↓↓↓

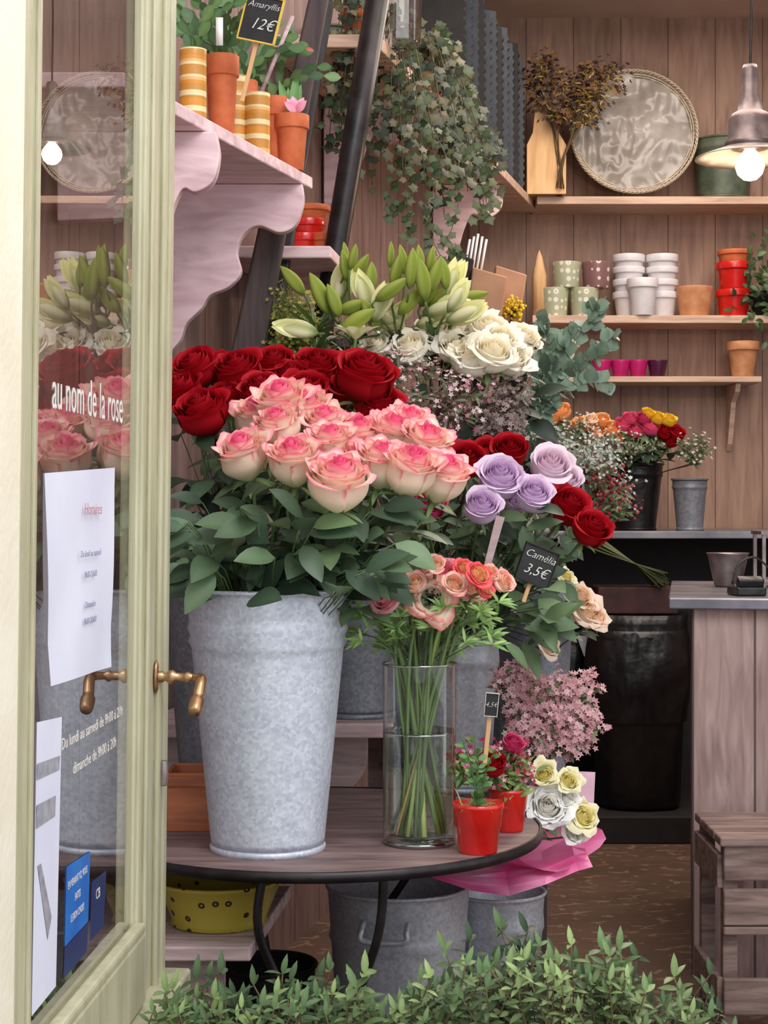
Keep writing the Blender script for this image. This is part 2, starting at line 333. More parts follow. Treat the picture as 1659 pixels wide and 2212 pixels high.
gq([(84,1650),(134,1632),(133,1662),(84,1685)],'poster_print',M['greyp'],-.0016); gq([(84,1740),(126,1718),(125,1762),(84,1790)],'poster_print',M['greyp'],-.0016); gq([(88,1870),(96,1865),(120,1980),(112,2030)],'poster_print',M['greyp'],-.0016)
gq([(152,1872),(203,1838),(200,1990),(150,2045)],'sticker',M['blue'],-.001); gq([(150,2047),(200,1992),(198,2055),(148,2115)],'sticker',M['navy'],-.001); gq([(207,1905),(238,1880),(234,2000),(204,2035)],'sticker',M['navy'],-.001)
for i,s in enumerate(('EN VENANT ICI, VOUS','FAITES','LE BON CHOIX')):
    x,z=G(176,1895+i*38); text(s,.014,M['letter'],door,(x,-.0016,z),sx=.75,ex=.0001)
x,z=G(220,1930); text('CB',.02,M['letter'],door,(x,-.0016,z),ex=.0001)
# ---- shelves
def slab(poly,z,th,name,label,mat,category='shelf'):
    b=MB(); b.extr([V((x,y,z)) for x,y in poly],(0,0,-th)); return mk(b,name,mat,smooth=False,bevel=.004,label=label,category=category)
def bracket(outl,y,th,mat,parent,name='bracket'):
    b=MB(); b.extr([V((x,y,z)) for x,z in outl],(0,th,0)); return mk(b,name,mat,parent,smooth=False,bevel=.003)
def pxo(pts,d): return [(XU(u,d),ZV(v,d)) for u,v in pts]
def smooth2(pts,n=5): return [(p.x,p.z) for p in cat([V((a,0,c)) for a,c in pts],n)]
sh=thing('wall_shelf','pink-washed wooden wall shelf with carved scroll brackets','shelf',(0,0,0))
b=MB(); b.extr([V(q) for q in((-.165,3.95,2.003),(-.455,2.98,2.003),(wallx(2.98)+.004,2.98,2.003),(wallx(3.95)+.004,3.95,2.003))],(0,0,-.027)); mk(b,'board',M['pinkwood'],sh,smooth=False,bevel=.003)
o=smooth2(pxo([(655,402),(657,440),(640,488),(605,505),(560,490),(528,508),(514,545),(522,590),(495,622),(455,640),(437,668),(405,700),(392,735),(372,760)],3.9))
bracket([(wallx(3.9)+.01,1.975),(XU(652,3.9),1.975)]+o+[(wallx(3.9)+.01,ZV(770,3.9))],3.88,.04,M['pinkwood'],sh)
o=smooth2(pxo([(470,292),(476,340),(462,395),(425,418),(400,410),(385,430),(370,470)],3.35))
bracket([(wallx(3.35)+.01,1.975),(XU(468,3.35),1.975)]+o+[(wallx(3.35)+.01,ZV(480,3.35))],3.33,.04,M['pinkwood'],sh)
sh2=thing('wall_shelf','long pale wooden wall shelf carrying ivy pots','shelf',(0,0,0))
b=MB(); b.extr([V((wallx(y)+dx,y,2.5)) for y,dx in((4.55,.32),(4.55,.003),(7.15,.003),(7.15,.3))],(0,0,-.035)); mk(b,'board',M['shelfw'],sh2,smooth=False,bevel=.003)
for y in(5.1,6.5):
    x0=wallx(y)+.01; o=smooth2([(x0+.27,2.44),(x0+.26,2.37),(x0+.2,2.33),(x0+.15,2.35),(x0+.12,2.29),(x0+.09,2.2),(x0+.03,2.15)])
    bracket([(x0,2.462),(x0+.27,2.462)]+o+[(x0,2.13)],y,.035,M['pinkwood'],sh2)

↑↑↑
↓↓↓

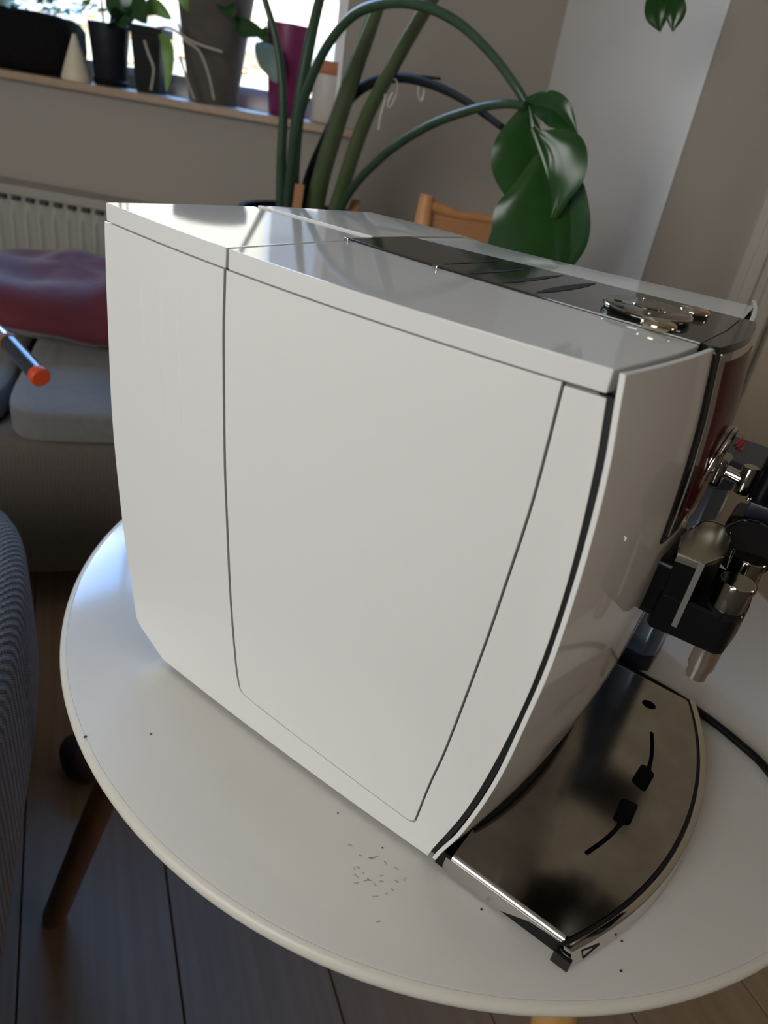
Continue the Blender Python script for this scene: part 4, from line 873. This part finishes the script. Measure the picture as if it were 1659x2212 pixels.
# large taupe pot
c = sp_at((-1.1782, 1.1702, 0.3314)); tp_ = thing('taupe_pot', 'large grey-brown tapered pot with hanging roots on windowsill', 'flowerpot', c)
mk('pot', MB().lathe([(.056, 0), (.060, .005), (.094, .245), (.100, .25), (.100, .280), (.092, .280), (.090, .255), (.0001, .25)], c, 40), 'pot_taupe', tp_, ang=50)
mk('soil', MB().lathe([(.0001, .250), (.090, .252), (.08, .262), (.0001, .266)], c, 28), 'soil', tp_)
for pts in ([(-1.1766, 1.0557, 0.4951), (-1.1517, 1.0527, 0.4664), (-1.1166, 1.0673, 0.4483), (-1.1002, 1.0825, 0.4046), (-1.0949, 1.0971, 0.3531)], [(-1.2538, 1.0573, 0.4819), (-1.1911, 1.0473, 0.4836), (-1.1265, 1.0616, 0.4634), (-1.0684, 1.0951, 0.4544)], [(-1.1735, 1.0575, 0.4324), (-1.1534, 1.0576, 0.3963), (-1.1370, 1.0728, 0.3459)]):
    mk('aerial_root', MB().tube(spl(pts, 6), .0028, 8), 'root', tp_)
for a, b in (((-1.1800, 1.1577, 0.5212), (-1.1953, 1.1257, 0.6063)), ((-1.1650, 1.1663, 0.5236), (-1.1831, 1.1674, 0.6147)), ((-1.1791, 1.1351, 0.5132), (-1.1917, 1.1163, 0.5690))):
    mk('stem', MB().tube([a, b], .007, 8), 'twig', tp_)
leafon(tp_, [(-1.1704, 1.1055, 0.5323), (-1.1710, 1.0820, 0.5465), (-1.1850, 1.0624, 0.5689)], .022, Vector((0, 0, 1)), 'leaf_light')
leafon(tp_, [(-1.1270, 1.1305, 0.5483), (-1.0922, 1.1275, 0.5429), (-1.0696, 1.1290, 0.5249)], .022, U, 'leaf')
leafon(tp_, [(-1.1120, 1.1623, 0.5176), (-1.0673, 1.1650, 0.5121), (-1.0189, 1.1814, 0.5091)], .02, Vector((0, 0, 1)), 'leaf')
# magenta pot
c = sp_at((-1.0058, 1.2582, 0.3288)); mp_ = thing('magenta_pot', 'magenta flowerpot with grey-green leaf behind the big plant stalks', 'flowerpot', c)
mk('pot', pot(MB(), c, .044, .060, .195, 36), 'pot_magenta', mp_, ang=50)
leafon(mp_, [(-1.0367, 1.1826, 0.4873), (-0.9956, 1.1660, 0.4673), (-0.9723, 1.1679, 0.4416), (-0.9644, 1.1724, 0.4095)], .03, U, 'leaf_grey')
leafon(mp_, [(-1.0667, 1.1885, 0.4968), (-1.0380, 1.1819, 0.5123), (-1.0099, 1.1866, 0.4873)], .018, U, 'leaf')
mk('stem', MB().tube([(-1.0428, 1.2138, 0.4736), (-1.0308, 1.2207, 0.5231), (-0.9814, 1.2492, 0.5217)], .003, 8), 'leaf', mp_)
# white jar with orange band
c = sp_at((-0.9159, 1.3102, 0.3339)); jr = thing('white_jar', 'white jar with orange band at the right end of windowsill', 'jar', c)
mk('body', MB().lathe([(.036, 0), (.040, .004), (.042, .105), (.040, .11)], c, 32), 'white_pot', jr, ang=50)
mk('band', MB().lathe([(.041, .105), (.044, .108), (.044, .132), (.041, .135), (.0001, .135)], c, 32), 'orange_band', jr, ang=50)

↑↑↑

What is being asked — Determine the number of lines in the listing that contain the string "This". Write that number and nothing else.

Response — 2